On Fri, Apr 19, 2013 at 7:43 PM, Vinícius dos Santos Oliveira 
vini.ipsma...@gmail.com wrote:

 2013/4/19 Gregori Kanatzidis kanatzid...@gmail.com

 I've posted in another thread about this, but my company 
 SpanDeXhttp://spandex.io is
 opening up its API and all the OT stuff is already implemented and hosted.
 If you're interested we could work with you to figure out how best to go
 about it.


 It sounds interesting.

 Is the API already open? Could you point us to the documentation?
 =)



 --
 Vinícius dos Santos Oliveira
 https://about.me/vinipsmaker




-- 
-
*Gregori Kanatzidis*
B.S. Candidate, Electrical Engineering
http://kanatzidis.com
TEL: 5178626464


Re: GSoC 2013: Interactive LyX and Google Docs

2013-04-20 Thread Vinícius dos Santos Oliveira
2013/4/20 Gregori Kanatzidis kanatzid...@gmail.com

 We're still designing the API and are hoping to be able to start opening
 up more relevant parts of it in a couple of weeks.

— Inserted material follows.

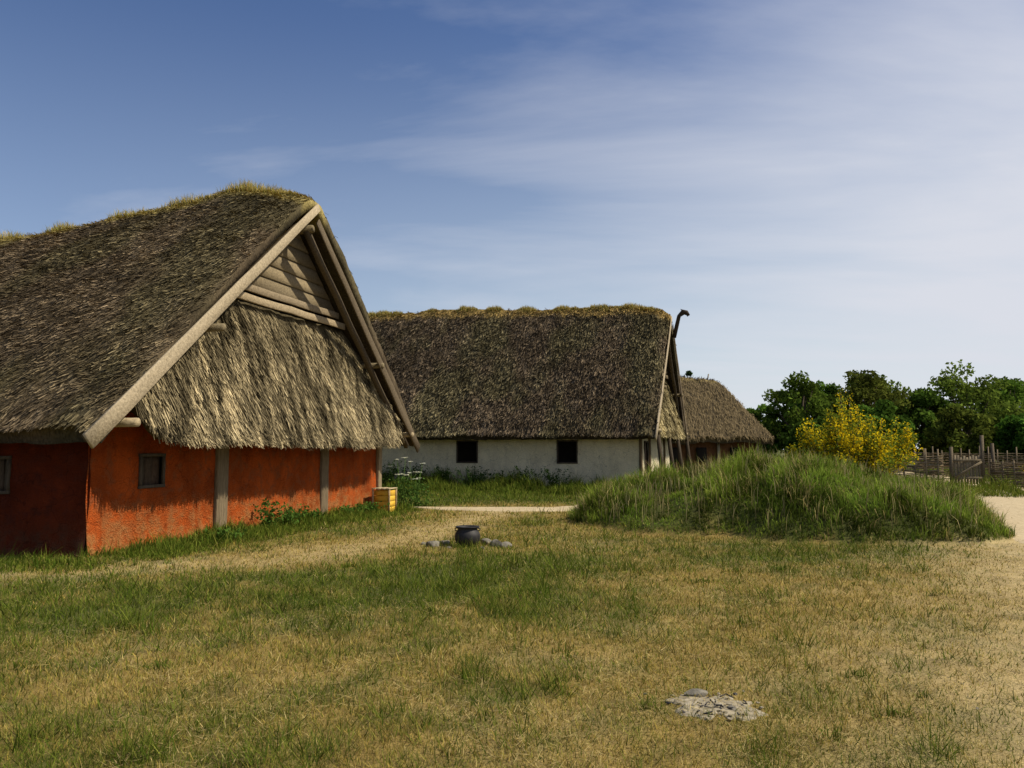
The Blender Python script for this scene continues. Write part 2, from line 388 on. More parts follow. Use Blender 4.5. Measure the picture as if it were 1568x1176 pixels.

I don't know if it will be fast enough. Student application proposals ends
in may 3.

But it's excellent news anyway.
=)

We'd be happy to hear your thoughts if you have suggestions as well.


I'll try to come up with something later today.


-- 
Vinícius dos Santos Oliveira
https://about.me/vinipsmaker


Re: GSoC 2013: Interactive LyX

2013-04-20 Thread Pavel Sanda
Tommaso Cucinotta wrote:
   (things like searching for and adding friends
may be handled through an external client

Yep, we need to outsource this business out of lyx as much as possible because
of the maintenance pain.
As proposed by someone else it might have even more sense to think
about chat project as pidgin/... add-on than lyx feature.

 pre-existing IM infrastructures are appropriate, the key issue being how long
 a message takes to be delivered to the destination. For IM chats, I wouldn't

Exactly. When I asked about XMPP I didn't mean we should actually use jabber
server for exchanging real data, but to just let find two users bypass 
nat/firewalls 
in order to exchange real connection points and let them directly connect via
nat traversal techniques.

This all be wrapped in some net machinery, from core we should just see
dat comming/out from some pipe/socket/whatever. That's also why I think
that allowing direct ip-ip connection is not a problem; it's just a
switch between scenarios when we directly see and when we call extended
routines to bypass the initial connection via XMPP/whatever.

Frankly, if working on this project, I would just start with simple ip-ip to
see what perfromance at best can we get and what sort of troubles appear
_inside_ lyx (we need two/more cursors, I have little idea what we need to do
to extend inner machinery and certainly it can be very tough to understand for
newcomer all the cursor stuff we currently have!).

Only then it makes sense to start pondering over the implementation how the
actual net exchange would be done. We can even add later different scenarios
how the message passing is done so *the main point is to have clearly separated
net passing layer so core knows nothing about that.* I'm pretty sure that even
if you don't care about the direct connections, and use sophisticated solution
for letting users find each other, it would take me just few lines of code to
add this.

...

Second thought: if we have interactive lyx done, what is the need for lyx-chat
project at all? Simply split windows inside edit window and you are done.